But by 2022–2023, the mood changed again - inflation, war, uncertainty. The market cooled.
Many people made emotional decisions based on daily headlines. But here’s the thing:
The noise was the volatility and news cycles. The signal was the underlying resilience (or weakness) of the businesses they were investing in.
If you zoomed in, the chaos felt overwhelming. If you zoomed out, you could see the bigger picture.
It’s also true in our life and work; zooming out often reveals that what feels urgent today might not matter in the long run.
Credit: Image by Julie Bang © Investopedia 2020
How to tune out the noise and focus on what matters
It starts with awareness.
Ask yourself: What is noise in your day-to-day? What steals your attention but doesn’t serve your goals?
Here are some small shifts you can make right away:
Instead of constantly checking notifications, carve out blocks of time for focused work. Do your most important tasks first in the morning.

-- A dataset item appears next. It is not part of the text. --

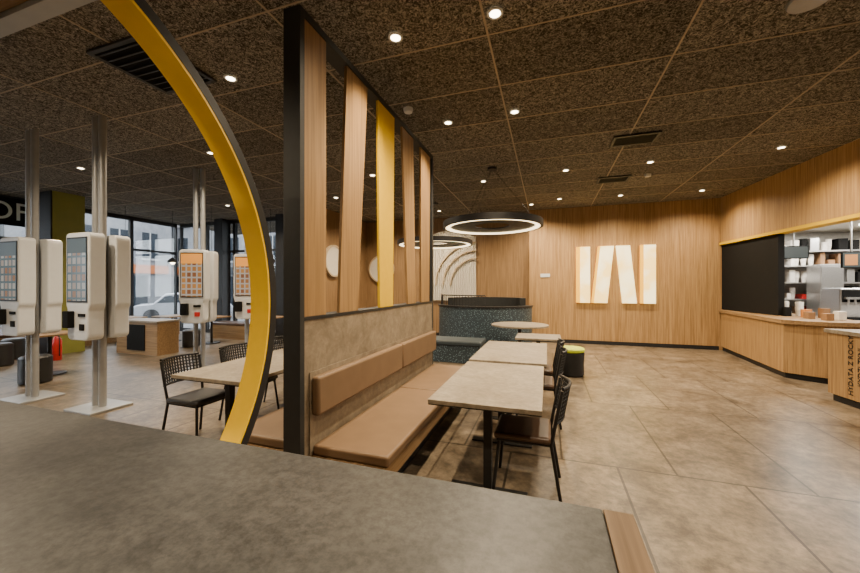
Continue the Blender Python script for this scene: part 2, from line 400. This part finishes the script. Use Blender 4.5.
# ------------------------------------------------------------------ benches
def bench(xw,dirx,y0,y1,ysplit,label):
    b_=thing('bench_seat',label,'bench',(xw+dirx*.3,(y0+y1)/2,0))
    def X(a,b2): 
        p,q=xw+dirx*a,xw+dirx*b2; return (min(p,q),max(p,q))
    part('plinth',box(*X(.05,.42),y0+.1,y1-.05,0,.29),black,b_,world=True)
    part('bench_frame',box(*X(.01,.60),y0,y1,.29,.40),oaky,b_,world=True,bevel=.004)
    segs=[(y0,ysplit),(ysplit,y1)]
    for a,c2 in segs:
        part('seat_cushion',box(*X(.02,.61),a+.007,c2-.007,.401,.475),leather,b_,world=True,bevel=.018,seg=3,smooth=True)
        part('backrest_cushion',box(*X(.008,.075),a+.007,c2-.007,.68,.96),leather,b_,world=True,bevel=.022,seg=3,smooth=True)
    part('back_board',box(*X(.002,.007),y0,y1,.40,.99),panel_m,b_,world=True)
bench(-1.6,1,2.10,4.9,3.64,'tan leather upholstered wall bench on oak frame')
bench(-1.74,-1,2.10,4.9,3.64,'tan leather bench on the window side of the divider')
# ------------------------------------------------------------------ tables
def table(x0,x1,y0,y1,label):
    cx,cy=(x0+x1)/2,(y0+y1)/2; t=thing('dining_table',label,'table',(cx,cy,0))
    hx,hy=(x1-x0)/2,(y1-y0)/2
    part('tabletop',box(-hx,hx,-hy,hy,.722,.755),table_m,t,bevel=.003)
    part('edge_band',box(-hx+.004,hx-.004,-hy+.004,hy-.004,.714,.7215),black,t)
    for s in (-1,1):
        y=s*(hy-.27)
        part('leg',box(-.032,.032,y-.032,y+.032,.016,.70),black,t,bevel=.004)
        part('foot',box(-.3,.3,y-.04,y+.04,0,.016),black,t,bevel=.004)
        part('bracket',box(-.25,.25,y-.03,y+.03,.70,.7135),black,t)
    return t
table(-.85,-.03,2.5,3.92,'rectangular table with beige concrete-look top and black legs beside the bench')
table(-.86,0,4.03,5.5,'rectangular beige concrete-look table with black legs beside the far bench')
table(-3.42,-2.55,2.42,4.1,'beige concrete-look table by the ordering kiosks')
table(-.5,.22,5.95,6.6,'small square beige table beside the lime pouf')
rt=thing('round_table','large round table with beige top on black column','table',(-.58,8.1,0))
part('tabletop',cyl((0,0,.722),(0,0,.755),.62,seg=64),table_m,rt,bevel=.003)
part('column',cyl((0,0,.03),(0,0,.721),.04),black,rt,smooth=True)
part('base_plate',lathe([(.3,0),(.3,.015),(.05,.03)]),black,rt,smooth=True)
# ------------------------------------------------------------------ chairs
def chair(seatm,label,loc,rot,group):
    t=thing('dining_chair',label,'chair',loc,rot,group)
    part('seat',box(-.215,.215,-.2,.22,.435,.485),seatm,t,bevel=.022,seg=3,smooth=True)
    part('seat_frame',tube([(-.19,.19,.425),(.19,.19,.425),(.19,-.19,.425),(-.19,-.19,.425),(-.19,.19,.425)],.011),black,t,smooth=True)
    for sx in (-1,1):
        part('leg',tube([(sx*.215,.225,0),(sx*.18,.18,.43)],.013),black,t,smooth=True)
        part('leg',tube([(sx*.215,-.27,0),(sx*.19,-.2,.43),(sx*.2,-.235,.62),(sx*.205,-.275,.84)],.013),black,t,smooth=True)
    def bp_(x,z): 
        k=(z-.6)/.24
        return (x,-.232-.045*k-.06*(1-(x/.205)**2),z)
    n=14
    for nm,z in (('lower_back_rail',.60),('upper_back_rail',.855)): part(nm,tube([bp_(-.205+.41*i/n,z) for i in range(n+1)],.012),black,t,smooth=True)
    w=BM()
    for i in range(1,14):
        x=-.205+.41*i/14; atube(w,[bp_(x,.60),bp_(x,.73),bp_(x,.855)],.0075,seg=5)
    for j in range(1,8):
        z=.60+.255*j/8; atube(w,[bp_(-.205+.41*i/n,z) for i in range(n+1)],.0065,seg=5)
    part('backrest_weave',w,frame_m,t,label='woven lattice backrest')
    return t
G1='chairs along the central tables'
c1=chair(seatdk,'black metal chair, brown leather seat, woven back, at table by bench',(-.17,2.93,0),math.pi/2,G1)
clone(c1,(-.12,4.42,0),math.pi/2,'black metal chair with brown seat at the second table')
clone(c1,(-.12,5.12,0),math.pi/2,'black metal chair with brown seat at the second table')
G2='chairs by the kiosk side table'
c2=chair(seatbk,'black metal chair with black seat and woven back beside kiosk table',(-3.42,2.72,0),-math.pi/2,G2)
for y in (3.42,4.12): clone(c2,(-3.45,y,0),-math.pi/2)
pf=thing('pouf','round black ribbed pouf with lime green cushion','stool',(.42,6.85,0))
part('body',lathe([(.19,0),(.215,.03),(.21,.2),(.22,.4),(.215,.42)],24),black,pf,smooth=True)
part('cushion',lathe([(.2,.421),(.225,.44),(.225,.48),(.2,.5),(.01,.51)],24),lime,pf,smooth=True,label='lime green cushion')
# ------------------------------------------------------------------ booth area
bo=thing('curved_booth','curved teal terrazzo booth wall with dark rail on top','booth',(-1.65,9.4,0))
mz=lambda a,b_,h:(-1.65+a*1.25,9.75+b_*1.0,h)
part('booth_wall',arcring(.92,1.02,0,1.06,mz,math.pi*1.0,math.pi*2.0,48),terr,bo,world=True,smooth=True)
part('cap',arcring(.9,1.04,1.06,1.10,mz,math.pi*1.0,math.pi*2.0,48),black,bo,world=True,smooth=True)
rl=BM()
for i in range(25):
    a=math.pi*(1.0+ .55*i/24); p=mz(.97*math.cos(a),.97*math.sin(a),0); acyl(rl,(p[0],p[1],1.10),(p[0],p[1],1.36),.008,seg=6)
atube(rl,[mz(.97*math.cos(math.pi*(1+.55*i/24)),.97*math.sin(math.pi*(1+.55*i/24)),1.37) for i in range(25)],.014)
part('railing',rl,black,bo,world=True)
iq=thing('booth_banquette','dark grey upholstered curved banquette back against the wall','bench',(-1.65,10.6,0))
mi=lambda a,b_,h:(-1.65+a,9.9+b_*.9,h)
part('backrest',arcring(.95,1.1,.45,1.28,mi,math.pi*.02,math.pi*.98,40),frame_m,iq,world=True,smooth=True)
part('seat_cushion',arcring(.6,.949,.36,.47,mi,math.pi*.02,math.pi*.98,40),teal,iq,world=True,smooth=True)
part('base',arcring(.62,1.1,0,.359,mi,math.pi*.02,math.pi*.98,40),terr,iq,world=True,smooth=True)
bs=thing('booth_bench','dark teal upholstered bench with terrazzo base','bench',(-1.9,7.5,0))
part('base',box(-2.6,-1.3,7.15,7.8,0,.36),terr,bs,world=True,bevel=.01)
part('seat_cushion',box(-2.62,-1.28,7.12,7.8,.361,.46),teal,bs,world=True,bevel=.03,seg=3,smooth=True)
rb=BM(); x=-3.9
while x<-2.1:
    acyl(rb,(x,10.965,1.15),(x,10.965,3.15+.25*math.sin((x+3.9)/1.8*math.pi)),.034,seg=10); x+=.07
solo('ribbed_wall_panel',rb,offwhite,'white vertically ribbed wall panel behind the booth','wall panel')
for i,rr in enumerate((1.35,1.1,.85)):
    m2=lambda a,b_,h:(-2.1+a,h,1.65+b_)
    solo('wall_arch_moulding',arcring(rr-.04,rr,10.88,10.925,m2,math.pi*.5,math.pi,32),oakpale,'thin curved pale oak arch moulding on ribbed wall','wall decoration',group='oak arches on the wall')
wd=thing('wall_disc','round cream wall disc with oak rim','wall decoration',(-5.4,11.0,2.2))
md=lambda a,b_,h:(a,h,b_)
part('disc',cyl((0,-.06,0),(0,-.001,0),.42,seg=48),offwhite,wd); part('rim',arcring(.42,.47,-.08,-.001,md,seg=48),oakpale,wd)
clone(wd,(-5.999,8.95,2.35),math.pi/2,'round cream wall disc on the return wall')
# ------------------------------------------------------------------ ring pendants
def ringp(loc,R,label):
    t=thing('ring_pendant_lamp',label,'lamp',loc)
    mm=lambda a,b_,h:(a,b_,h)
    part('ring_body',arcring(R-.05,R,-.04,.07,mm,seg=80),black,t,smooth=True)
    part('light_strip',arcring(R-.13,R-.051,-.035,-.01,mm,seg=80),ring_em,t,smooth=True,label='warm glowing strip')
    top=H-loc[2]
    for k in range(3):
        a=k*2.094+.4; part('cable',cyl(((R-.03)*math.cos(a),(R-.03)*math.sin(a),.07),(.03*math.cos(a),.03*math.sin(a),top-.04),.004,seg=6),black,t)
    part('canopy',cyl((0,0,top-.04),(0,0,top),.09),black,t,smooth=True)
    part('top_plate',arcring(R*.35,R-.051,-.005,.015,mm,seg=80),frame_m,t)
ringp((-.98,6.65,2.74),.92,'large dark ring pendant with glowing inner edge above the tables')
ringp((-2.84,8.96,2.74),1.0,'large dark ring pendant with glowing inner edge above the booth')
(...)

Limit back-to-back meetings (although I know it’s not always the case). Protect thinking time like a scarce resource.
Don’t aim to complete 20 tasks a day. Prioritize 3 that truly matter to complete before moving to others. Progress isn’t about volume - it’s about value.

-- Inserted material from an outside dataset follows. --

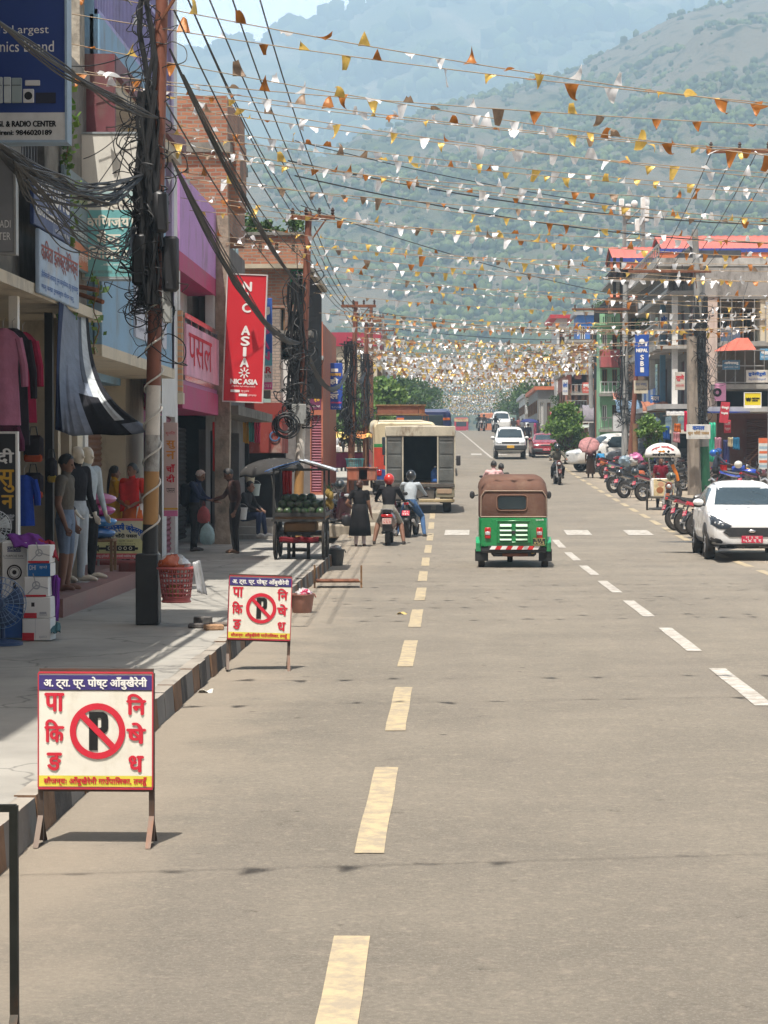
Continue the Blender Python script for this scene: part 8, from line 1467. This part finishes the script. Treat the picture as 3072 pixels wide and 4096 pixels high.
t = pole('utility_pole', 'nearest rust red steel pole with white, ochre and black bands and a black box foot', P1, P1T, .088, .065, [(0,blk),(1.10,och),(1.68,sil),(2.08,mat('chalk_white',(.60,.56,.50),.7,.12,4,.2,0,(.2,.1,.07),.6,4)),(2.62,rb)], None, [(7.2,.45,.1)])
b = MB(); b.bbox((-.125,-.125,0),(.125,.125,.78),.015); b.build('foot_box', mat('black_box',(.02,.02,.02),.5,.3,4), t); b = MB(); H = P1T-P1
b.tube([H*(z/H.length)+Vector((.098*math.cos(a), .098*math.sin(a), 0)) for z, a in [(.75+3.0*i/150, i*.31) for i in range(151)]], .011, 5); b.build('wound_cable', mat('white_cable',(.55,.53,.48),.5), t)
b = MB(); c = H*(3.55/H.length); b.bbox((c.x+.09,c.y-.12,c.z-.25),(c.x+.19,c.y-.02,c.z+.22),.01); b.build('meter_box', mat('meter_grey',(.28,.29,.28),.5,.2,5), t)
def smooth(p):
    o = []
    for i in range(len(p)-1):
        a, b_, c, e = p[max(0,i-1)], p[i], p[i+1], p[min(len(p)-1,i+2)]
        for t in (0,.33,.67): o.append(.5*((2*b_)+(c-a)*t+(2*a-5*b_+4*c-e)*t*t+(3*b_-a-3*c+e)*t**3))
    return o+[p[-1]]
def tangle(label, c, top, bot, rx, n, lens, r=.010, seed=1, fat=0):
    rr = random.Random(seed); t = thing('cable_tangle', label, 'cable tangle', c); b = MB()
    for i in range(n):
        z0 = rr.uniform(bot, top); a = rr.uniform(0, 6.28); p = Vector((math.cos(a)*rx*rr.uniform(.2,1), math.sin(a)*rx*rr.uniform(.2,.9), z0)); d = Vector((rr.uniform(-1,1), rr.uniform(-.6,.6), rr.uniform(-1.4,.5))); pts = [p]
        for k in range(14):
            d += Vector((rr.uniform(-.7,.7), rr.uniform(-.5,.5), rr.uniform(-.75,.55)))-Vector((p.x*2.2, p.y*2.5, max(0,p.z-top)*3+min(0,p.z-bot)*3)); d.normalize(); p = p+d*lens; pts.append(p)
        pts = smooth(pts)
        b.tube(pts, r*rr.uniform(.6,1.3), 4, 0, False)
    for i in range(fat):
        x = rr.uniform(-rx,rx)*.7; y = rr.uniform(-.2,.05); b.tube([(x+.05*math.sin(k*1.3+i), y, top-(top-bot)*k/7) for k in range(8)], rr.uniform(.018,.04), 6)
    b.build('loops', CABLE, t)['kind'] = 'stuff'; return t
pc = lambda z: P1+H*((z-.215)/H.length)
tangle('dense black cable tangle round the middle of the nearest pole', pc(0.215), 5.8, 3.5, .15, 90, .10, .007, 3, 20); tangle('looser nest of looped cables high on the nearest pole', pc(0.215), 7.6, 5.6, .11, 22, .09, .006, 4, 3); tangle('thin stray loops hanging below the black cable tangle', pc(0.215)+Vector((.05,0,0)), 3.9, 3.1, .2, 8, .11, .006, 9)
for i, (dx, dy, z, w, hh) in enumerate(((-.16,-.08,4.2,.09,.28),(.17,-.1,4.15,.09,.30),(.06,-.2,4.7,.08,.22))):
    q = thing('junction_box', ('black junction box left of the nearest pole shaft','black junction box right of the nearest pole shaft','black junction box high in the cable tangle')[i], 'junction box', pc(z)+Vector((dx,dy,0)), .2*i, 'junction boxes in the cable tangle'); b = MB(); b.bbox((-w,-.08,-hh),(w,.08,hh),.03); b.build('housing', BLACK, q); b = MB(); b.tube([(0,0,-hh),(.02,0,-hh-.15)],.02); b.build('gland', BLACK, q)
P2 = Vector((UX(1188,48), 48, .3)); P2T = Vector((UX(1236,48), 48, VZ(845,48))); P3 = Vector((UX(1400,73), 73, gz(73))); P3T = Vector((UX(1424,73), 73, VZ(1205,73))); P4 = Vector((UX(1462,84), 84, gz(84))); P4T = Vector((UX(1466,84), 84, VZ(1292,84)))
wh = mat('chalk_white',(.60,.56,.50),.7,.12,4,.2,0,(.2,.1,.07),.6,4)
t = pole('utility_pole', 'second rust red pole with white band and grey box rising behind the melon cart', P2, P2T, .115, .075, [(0,och),(1.5,wh),(2.6,RUST),(3.2,rb)], None, [(7.2,.5,.1)]); b = MB(); b.bbox((-.1,-.22,2.55),(.22,-.09,3.0),.01); b.build('meter_box', mat('meter_grey',(.28,.29,.28),.5,.2,5), t)
pole('utility_pole', 'third rusty pole beyond the melon cart carrying the teal basket', P3, P3T, .13, .08, [(0,RUST),(3,rb)], None, [(6.6,.6,.1)]); pole('utility_pole', 'fourth rusty pole between the stalls and the cream bus', P4, P4T, .13, .08, [(0,RUST),(3,rb)], None, [(6.5,.6,0)])
tangle('black cable tangle hanging on the second pole', P2+(P2T-P2)*.02, 5.6, 2.6, .24, 70, .16, .011, 5, 12); tangle('black cable coil and tangle on the third pole', P3, 5.4, 2.2, .24, 45, .18, .014, 6, 9); tangle('black cable tangle on the fourth pole', P4, 5.2, 2.4, .24, 36, .18, .015, 7, 7)
t = thing('cable_coil', 'coil of spare cable hung left of the second pole', 'cable coil', P(1140,1700,47.6)); b = MB()
for k in range(9): b.torus((rnd.uniform(-.05,.05),rnd.uniform(-.06,.06),rnd.uniform(-.05,.05)), rnd.uniform(.16,.30), .014, (rnd.uniform(-.3,.3),1,rnd.uniform(-.3,.3)), 20, 4)
b.build('loops', CABLE, t)
def further(x0, d0, dstep, X, side, n, grp):
    for i in range(n):
        d_ = d0+dstep*i; B = Vector((X, d_, gz(d_))); pole('utility_pole', '%s utility pole of the far row on the %s' % (('first','second','third','fourth','fifth','sixth')[i], side), B, B+Vector((rnd.uniform(-.2,.2),0,8.2)), .13, .09, [(0,GREY if i%2 else RUST)], None, [(7.6,.7,0)], grp, 8)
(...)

If you're seeking validation - through titles, praise, or possessions - be cautious. That’s often noise. Let your values and purpose guide your choices.

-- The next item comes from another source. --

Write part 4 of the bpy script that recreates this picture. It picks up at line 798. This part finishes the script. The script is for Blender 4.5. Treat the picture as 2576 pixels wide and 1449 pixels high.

You’re not racing others. The real game is mastering your own path.
And finally, ask yourself honestly: Am I truly busy - or am I just avoiding the harder, deeper work?
A Better Way Forward
We live in a world overloaded with noise. More content. More urgency. More distraction.
But more isn’t better.
Sometimes, the real work isn’t about doing more - it’s about clearing the clutter, so you can hear what truly matters.
What if the goal isn’t to get more done, but to move with intention?
That’s the shift: From chaotic motion to conscious movement.